DJ Hero 2 makes DJ Hero look like a rough draft, much like Guitar Hero 2 made Guitar Hero before it.

It takes the fundamentals of DJ Hero and iterates on it in little ways, such as adding head to head battles and new gameplay elements such as held scratches and freestyle sections that allow you to crossfade and scratch your own style into the game's fresh set of song mixes. They don't change the base gameplay in huge ways, but make the game feel like the full realization of the rhythm game - Guitar Hero never fully approximated the feeling of playing a guitar, but freestyle crossfading, managing effects, and simulating scratches gets fairly close to what video games can do with rhythm games.

The big way that DJ Hero 2 betters itself is in its presentation; DJ Hero 2 actually has a usable menu interface, and a full career mode that iterates on the setlist driven single player campaign of the original game. This career mode, even though it amounts to little more than tasteful menus to choose set lists from, allows for a real sense of progression as you move through the various cities that the career sends you to on tour. Your stars are tracked as you move from venue to venue with visible progress presented to the player between each setlist. It makes a substantial difference in terms of game feel that makes it a tighter overall experience.

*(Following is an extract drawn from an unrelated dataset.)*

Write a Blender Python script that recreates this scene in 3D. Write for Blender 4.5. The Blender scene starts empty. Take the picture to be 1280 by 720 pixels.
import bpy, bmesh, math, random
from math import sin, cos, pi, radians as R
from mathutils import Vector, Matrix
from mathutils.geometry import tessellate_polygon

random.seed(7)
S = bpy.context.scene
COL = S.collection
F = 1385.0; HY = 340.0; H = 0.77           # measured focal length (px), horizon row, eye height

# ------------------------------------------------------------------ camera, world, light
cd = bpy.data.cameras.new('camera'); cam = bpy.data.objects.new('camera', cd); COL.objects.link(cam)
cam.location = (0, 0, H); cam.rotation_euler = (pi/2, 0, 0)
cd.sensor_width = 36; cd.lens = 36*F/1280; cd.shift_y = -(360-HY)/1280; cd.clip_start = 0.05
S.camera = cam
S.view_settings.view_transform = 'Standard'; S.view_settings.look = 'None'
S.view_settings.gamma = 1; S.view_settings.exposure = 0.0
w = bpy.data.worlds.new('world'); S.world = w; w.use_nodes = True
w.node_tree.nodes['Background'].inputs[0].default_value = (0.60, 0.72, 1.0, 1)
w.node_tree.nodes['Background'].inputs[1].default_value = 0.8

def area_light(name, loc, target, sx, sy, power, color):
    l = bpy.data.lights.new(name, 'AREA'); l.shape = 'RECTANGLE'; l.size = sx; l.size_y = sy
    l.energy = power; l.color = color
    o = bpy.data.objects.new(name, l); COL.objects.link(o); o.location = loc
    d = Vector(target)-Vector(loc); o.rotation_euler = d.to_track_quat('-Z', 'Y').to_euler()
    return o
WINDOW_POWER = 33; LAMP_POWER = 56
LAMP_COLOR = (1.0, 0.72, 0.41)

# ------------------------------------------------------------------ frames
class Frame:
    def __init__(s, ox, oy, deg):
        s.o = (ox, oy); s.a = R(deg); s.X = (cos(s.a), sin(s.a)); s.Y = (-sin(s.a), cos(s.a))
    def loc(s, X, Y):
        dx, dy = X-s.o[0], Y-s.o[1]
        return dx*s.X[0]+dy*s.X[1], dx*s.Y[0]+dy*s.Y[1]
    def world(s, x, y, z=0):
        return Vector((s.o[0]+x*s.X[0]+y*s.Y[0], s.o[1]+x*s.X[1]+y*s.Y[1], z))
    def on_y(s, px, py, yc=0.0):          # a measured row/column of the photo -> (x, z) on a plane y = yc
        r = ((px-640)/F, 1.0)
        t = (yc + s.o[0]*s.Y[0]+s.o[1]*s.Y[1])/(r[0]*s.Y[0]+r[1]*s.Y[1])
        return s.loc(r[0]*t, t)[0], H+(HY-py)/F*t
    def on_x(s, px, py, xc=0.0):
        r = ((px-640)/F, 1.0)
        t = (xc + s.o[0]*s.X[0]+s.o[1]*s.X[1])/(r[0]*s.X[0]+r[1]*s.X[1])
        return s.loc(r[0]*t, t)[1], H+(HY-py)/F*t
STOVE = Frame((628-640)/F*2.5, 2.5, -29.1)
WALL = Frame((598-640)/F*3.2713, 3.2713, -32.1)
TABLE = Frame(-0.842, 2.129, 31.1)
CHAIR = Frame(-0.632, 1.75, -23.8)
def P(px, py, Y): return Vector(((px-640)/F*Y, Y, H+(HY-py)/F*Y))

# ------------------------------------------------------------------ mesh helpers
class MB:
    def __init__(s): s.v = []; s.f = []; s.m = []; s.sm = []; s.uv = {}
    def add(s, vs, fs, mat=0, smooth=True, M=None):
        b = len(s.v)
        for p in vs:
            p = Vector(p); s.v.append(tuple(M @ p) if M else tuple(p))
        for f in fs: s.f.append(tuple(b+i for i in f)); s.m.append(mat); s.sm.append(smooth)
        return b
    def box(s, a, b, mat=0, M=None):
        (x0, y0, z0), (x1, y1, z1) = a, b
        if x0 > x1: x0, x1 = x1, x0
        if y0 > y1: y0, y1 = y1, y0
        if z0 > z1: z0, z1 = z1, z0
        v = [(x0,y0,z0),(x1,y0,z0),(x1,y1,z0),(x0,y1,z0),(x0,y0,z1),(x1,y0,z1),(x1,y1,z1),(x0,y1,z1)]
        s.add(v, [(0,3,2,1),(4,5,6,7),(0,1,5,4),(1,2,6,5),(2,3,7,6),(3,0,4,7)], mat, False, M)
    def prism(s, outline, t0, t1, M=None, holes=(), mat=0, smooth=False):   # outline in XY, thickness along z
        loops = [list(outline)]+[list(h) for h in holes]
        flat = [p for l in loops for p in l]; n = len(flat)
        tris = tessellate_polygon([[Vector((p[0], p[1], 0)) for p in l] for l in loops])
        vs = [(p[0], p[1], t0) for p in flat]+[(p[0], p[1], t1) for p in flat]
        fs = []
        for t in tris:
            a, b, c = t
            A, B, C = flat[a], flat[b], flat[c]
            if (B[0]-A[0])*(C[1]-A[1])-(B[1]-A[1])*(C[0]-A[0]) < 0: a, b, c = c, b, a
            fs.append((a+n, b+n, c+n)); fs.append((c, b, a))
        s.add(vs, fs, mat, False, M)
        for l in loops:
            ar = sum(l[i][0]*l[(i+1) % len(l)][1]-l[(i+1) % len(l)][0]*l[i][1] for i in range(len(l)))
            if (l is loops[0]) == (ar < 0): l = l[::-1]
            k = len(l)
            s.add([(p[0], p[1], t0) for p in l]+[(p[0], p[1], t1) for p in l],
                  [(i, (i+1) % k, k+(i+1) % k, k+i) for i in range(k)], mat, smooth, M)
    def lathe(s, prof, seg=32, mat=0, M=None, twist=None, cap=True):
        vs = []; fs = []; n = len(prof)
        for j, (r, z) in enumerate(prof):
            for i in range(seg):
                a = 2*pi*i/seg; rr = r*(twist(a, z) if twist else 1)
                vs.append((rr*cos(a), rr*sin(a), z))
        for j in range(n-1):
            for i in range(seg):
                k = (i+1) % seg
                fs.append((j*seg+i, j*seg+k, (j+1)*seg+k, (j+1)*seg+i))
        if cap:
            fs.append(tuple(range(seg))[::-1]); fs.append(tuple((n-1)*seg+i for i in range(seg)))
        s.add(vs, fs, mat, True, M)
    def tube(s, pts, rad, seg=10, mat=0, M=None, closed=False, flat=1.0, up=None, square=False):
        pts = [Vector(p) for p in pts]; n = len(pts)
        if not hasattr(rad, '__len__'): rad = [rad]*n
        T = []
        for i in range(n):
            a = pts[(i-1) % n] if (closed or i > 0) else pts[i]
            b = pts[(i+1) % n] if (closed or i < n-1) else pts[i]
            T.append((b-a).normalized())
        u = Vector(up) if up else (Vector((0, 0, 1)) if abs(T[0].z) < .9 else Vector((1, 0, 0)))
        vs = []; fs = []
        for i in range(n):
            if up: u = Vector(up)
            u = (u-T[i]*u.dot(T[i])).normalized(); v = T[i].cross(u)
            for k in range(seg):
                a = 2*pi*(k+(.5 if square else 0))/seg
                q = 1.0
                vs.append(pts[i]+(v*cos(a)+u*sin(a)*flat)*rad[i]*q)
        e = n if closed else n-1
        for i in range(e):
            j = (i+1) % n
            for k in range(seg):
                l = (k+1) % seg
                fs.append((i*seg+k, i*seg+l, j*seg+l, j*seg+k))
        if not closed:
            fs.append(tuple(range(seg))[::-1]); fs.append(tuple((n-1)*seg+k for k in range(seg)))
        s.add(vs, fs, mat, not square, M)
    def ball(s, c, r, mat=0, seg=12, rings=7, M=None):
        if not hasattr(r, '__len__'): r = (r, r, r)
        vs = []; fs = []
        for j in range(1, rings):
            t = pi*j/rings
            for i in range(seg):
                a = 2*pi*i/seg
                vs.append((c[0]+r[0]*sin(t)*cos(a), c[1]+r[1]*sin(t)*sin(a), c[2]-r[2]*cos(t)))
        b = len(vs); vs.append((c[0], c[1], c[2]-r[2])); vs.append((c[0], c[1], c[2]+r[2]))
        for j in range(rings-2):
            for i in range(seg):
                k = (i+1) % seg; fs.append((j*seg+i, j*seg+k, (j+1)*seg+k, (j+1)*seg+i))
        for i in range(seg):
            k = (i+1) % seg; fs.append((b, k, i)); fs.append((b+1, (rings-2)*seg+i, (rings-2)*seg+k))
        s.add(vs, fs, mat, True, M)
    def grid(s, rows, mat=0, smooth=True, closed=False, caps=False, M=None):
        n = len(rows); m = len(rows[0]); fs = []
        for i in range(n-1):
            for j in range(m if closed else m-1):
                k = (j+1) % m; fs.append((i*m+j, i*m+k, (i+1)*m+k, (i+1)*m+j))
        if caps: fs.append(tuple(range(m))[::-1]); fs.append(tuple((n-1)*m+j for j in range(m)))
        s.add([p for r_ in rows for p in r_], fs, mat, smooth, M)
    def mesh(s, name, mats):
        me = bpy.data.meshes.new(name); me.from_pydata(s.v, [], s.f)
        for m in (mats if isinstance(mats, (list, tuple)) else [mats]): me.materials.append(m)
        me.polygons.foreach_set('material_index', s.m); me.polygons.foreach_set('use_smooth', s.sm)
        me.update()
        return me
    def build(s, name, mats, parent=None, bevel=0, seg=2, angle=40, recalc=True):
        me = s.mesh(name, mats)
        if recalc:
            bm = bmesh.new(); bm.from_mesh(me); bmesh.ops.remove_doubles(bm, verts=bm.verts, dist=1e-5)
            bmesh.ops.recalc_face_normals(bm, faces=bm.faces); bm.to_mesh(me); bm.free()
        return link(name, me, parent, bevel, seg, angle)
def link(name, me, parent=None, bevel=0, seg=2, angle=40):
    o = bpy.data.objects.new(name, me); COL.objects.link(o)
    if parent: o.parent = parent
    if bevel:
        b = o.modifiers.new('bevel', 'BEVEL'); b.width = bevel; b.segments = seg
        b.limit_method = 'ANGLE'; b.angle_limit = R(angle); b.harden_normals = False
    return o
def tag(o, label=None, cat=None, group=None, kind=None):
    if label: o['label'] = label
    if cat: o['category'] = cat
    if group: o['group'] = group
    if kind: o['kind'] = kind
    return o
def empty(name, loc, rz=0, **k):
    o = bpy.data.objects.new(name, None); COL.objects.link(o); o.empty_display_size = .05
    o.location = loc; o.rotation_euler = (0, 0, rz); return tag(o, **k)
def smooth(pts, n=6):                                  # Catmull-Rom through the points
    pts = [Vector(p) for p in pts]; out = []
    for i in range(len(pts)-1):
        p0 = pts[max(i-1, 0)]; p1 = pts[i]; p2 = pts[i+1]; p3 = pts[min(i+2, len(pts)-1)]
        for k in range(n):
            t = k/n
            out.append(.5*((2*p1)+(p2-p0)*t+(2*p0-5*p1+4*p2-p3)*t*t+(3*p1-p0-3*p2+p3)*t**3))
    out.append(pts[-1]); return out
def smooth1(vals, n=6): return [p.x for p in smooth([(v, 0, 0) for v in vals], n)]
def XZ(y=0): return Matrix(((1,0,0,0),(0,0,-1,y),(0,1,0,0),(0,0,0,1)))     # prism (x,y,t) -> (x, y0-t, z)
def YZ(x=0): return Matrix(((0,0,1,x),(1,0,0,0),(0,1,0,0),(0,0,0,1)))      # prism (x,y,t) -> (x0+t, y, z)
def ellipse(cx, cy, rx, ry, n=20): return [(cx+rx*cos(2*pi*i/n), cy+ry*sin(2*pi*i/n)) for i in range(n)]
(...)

DJ Hero 2 also adds head to head DJ battles, which act as skills checks throughout the career mode; these are like Guitar Hero's Face Off mode, tasking you with defeating various DJs at their own game; mixes are broken up into checkpoints of various lengths. You compete for percentage of notes hit in each checkpoint; the DJ with the most checkpoints won at the end of the song wins the battle. It's a great way to shake up the structure of the gameplay. The expert difficulty battles are especially rewarding to master.

The game's setlist continues onwards from the work that DJ Hero started with a tasteful mix of rap, R&B, pop, and dance music that gets blended together into a series of truly beautiful music experiences. It feels a smidge more mainstream in its sensibilities than the original title, but resonated more deeply with me as a listener; only one DJ Hero has 50 Cent's In Da Club mixed with Lil Jon's Get Low. Cmon now.

At the end of the day, DJ Hero feels like a promise of greatness. DJ Hero 2 IS that greatness.